Report the count of lines where the string "from" appears, and nothing else.
— Start of Given material —
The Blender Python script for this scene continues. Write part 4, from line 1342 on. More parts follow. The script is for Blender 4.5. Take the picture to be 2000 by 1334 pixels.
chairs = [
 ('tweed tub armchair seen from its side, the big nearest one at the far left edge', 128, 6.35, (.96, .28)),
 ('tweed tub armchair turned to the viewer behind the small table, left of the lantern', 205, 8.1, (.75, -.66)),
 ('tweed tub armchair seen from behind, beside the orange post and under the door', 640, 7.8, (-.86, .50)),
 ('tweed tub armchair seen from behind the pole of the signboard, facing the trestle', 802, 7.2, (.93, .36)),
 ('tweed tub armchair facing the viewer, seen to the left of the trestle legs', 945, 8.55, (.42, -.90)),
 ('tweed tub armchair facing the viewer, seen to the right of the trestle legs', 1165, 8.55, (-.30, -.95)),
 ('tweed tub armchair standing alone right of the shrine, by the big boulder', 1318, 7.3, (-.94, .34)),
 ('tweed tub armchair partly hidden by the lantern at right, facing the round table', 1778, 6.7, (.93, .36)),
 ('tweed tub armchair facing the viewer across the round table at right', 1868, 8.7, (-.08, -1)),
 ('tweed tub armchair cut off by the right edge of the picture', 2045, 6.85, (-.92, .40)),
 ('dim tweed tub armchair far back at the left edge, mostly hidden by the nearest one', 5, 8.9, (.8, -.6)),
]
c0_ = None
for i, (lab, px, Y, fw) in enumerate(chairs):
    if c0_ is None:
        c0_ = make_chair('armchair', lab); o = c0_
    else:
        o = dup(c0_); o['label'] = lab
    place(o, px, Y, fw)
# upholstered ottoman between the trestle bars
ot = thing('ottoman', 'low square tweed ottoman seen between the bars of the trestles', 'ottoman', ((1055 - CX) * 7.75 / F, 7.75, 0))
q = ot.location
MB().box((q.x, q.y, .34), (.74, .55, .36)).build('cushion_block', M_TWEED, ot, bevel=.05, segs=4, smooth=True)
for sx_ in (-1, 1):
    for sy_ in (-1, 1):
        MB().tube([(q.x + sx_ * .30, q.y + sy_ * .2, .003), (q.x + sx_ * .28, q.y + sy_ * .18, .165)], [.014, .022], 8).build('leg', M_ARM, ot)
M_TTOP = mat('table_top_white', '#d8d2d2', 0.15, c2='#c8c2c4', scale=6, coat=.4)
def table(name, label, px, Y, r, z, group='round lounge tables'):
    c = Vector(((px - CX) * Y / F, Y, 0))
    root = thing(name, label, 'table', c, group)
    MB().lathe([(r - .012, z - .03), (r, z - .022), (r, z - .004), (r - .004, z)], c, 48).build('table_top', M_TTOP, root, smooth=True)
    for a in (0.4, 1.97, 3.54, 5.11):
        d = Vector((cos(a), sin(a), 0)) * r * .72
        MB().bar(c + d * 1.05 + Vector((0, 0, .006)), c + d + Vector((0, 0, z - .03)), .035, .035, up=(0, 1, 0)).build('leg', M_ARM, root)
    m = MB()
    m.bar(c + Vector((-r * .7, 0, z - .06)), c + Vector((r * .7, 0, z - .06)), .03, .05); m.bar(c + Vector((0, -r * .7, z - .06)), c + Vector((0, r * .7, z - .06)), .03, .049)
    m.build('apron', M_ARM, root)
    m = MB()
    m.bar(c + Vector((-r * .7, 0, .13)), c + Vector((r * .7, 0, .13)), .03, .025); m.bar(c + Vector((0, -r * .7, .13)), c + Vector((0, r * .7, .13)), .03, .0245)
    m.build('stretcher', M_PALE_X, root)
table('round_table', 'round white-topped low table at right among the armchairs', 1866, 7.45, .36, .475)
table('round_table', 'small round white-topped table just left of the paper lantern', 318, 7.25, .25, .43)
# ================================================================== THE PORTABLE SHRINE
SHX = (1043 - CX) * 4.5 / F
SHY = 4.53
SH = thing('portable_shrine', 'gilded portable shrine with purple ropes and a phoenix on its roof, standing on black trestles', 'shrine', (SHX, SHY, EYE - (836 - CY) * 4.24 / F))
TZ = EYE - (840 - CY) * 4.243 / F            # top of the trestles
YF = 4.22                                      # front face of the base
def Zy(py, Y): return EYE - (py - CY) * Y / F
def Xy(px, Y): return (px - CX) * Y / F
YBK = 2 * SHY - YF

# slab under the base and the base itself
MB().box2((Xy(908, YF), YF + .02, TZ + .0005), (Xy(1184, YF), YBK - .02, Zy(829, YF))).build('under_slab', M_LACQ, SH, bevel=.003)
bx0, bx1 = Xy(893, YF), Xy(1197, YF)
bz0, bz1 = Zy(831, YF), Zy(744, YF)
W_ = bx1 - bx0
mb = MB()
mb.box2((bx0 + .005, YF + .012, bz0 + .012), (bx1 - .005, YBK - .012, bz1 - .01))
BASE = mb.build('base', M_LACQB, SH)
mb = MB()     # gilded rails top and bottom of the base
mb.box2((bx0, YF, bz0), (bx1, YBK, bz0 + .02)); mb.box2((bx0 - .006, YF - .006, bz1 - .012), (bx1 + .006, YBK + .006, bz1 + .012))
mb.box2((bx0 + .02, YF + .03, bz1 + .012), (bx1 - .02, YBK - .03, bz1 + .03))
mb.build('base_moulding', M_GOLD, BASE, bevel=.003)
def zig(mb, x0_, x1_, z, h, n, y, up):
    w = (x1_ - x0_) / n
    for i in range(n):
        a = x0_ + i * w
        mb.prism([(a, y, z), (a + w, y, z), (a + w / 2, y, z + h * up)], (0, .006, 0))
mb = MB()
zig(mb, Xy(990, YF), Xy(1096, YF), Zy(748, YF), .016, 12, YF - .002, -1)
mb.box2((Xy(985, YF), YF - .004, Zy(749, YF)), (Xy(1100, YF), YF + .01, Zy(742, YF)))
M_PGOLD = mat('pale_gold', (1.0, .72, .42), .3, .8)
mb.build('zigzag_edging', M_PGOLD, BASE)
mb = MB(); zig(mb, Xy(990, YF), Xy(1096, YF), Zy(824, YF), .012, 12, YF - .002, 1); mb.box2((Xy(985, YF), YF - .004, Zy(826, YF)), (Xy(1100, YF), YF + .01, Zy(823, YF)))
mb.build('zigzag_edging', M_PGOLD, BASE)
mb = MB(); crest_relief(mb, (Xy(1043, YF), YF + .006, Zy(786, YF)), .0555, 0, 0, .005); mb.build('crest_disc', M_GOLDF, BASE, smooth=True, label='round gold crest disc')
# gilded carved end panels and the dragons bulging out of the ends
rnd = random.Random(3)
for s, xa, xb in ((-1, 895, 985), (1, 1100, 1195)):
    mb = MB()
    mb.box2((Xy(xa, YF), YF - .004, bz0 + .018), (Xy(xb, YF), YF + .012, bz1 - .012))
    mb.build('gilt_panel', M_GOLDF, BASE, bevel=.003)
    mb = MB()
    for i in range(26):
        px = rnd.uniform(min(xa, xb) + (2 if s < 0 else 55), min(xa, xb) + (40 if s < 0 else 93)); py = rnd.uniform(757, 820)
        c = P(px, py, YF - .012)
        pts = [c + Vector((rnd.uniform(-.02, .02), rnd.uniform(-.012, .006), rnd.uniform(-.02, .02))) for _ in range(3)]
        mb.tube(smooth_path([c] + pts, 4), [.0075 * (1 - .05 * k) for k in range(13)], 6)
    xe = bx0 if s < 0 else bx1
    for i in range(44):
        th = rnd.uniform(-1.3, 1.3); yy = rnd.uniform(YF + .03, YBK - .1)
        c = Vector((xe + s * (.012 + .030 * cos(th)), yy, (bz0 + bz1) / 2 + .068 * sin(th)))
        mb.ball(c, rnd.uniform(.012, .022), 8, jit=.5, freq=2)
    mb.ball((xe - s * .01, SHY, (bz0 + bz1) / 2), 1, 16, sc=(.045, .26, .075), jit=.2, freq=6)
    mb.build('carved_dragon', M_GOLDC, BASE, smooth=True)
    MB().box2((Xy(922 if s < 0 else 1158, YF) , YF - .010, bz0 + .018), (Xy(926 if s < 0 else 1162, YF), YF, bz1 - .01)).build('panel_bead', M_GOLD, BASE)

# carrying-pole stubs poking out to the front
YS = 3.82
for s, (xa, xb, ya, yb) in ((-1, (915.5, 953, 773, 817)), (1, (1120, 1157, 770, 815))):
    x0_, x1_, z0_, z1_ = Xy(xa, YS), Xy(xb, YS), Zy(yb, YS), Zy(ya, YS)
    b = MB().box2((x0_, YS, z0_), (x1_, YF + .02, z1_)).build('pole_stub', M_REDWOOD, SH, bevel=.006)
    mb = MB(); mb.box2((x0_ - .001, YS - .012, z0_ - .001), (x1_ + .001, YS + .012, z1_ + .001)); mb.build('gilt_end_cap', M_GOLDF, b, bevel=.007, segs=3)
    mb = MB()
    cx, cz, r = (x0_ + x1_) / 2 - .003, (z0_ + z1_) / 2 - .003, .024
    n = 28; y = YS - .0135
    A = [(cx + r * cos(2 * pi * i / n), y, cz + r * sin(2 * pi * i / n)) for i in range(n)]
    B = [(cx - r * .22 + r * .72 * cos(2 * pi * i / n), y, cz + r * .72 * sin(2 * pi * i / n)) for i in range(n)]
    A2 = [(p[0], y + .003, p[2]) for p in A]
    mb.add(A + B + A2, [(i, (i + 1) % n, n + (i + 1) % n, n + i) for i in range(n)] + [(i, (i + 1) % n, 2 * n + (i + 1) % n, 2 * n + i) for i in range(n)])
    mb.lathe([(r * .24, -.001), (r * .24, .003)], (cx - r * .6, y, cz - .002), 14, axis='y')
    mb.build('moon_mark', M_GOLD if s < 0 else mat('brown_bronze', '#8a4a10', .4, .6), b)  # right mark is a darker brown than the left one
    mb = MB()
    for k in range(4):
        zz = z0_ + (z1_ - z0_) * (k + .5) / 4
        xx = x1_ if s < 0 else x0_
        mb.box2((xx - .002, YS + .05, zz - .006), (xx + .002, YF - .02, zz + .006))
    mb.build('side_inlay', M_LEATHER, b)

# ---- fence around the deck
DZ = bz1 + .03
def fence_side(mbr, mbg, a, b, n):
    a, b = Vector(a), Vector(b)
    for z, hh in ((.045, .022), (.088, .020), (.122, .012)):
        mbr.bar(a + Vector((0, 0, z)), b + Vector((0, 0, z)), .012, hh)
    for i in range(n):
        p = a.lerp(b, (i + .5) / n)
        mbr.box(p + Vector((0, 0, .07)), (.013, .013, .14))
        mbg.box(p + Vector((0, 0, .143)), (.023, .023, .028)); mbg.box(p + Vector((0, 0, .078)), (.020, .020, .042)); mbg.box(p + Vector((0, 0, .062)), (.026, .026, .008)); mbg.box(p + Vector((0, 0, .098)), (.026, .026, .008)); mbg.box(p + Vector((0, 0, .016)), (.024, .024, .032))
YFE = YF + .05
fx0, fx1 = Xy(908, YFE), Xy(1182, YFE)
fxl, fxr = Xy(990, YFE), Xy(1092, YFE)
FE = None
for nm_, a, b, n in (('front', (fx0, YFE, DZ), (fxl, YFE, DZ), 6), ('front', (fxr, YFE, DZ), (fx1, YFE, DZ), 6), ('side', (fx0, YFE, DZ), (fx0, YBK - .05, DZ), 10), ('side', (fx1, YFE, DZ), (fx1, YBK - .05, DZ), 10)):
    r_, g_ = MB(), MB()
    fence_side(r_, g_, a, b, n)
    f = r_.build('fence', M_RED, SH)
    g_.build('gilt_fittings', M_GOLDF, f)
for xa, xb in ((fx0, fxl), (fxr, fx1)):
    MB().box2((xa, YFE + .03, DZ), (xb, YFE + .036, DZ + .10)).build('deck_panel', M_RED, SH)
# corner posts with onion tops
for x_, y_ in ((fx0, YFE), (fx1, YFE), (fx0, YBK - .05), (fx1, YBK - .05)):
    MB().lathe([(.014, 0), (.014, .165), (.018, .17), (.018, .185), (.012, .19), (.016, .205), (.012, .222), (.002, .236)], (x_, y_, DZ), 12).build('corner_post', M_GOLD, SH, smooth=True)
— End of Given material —
*Correct response:* 4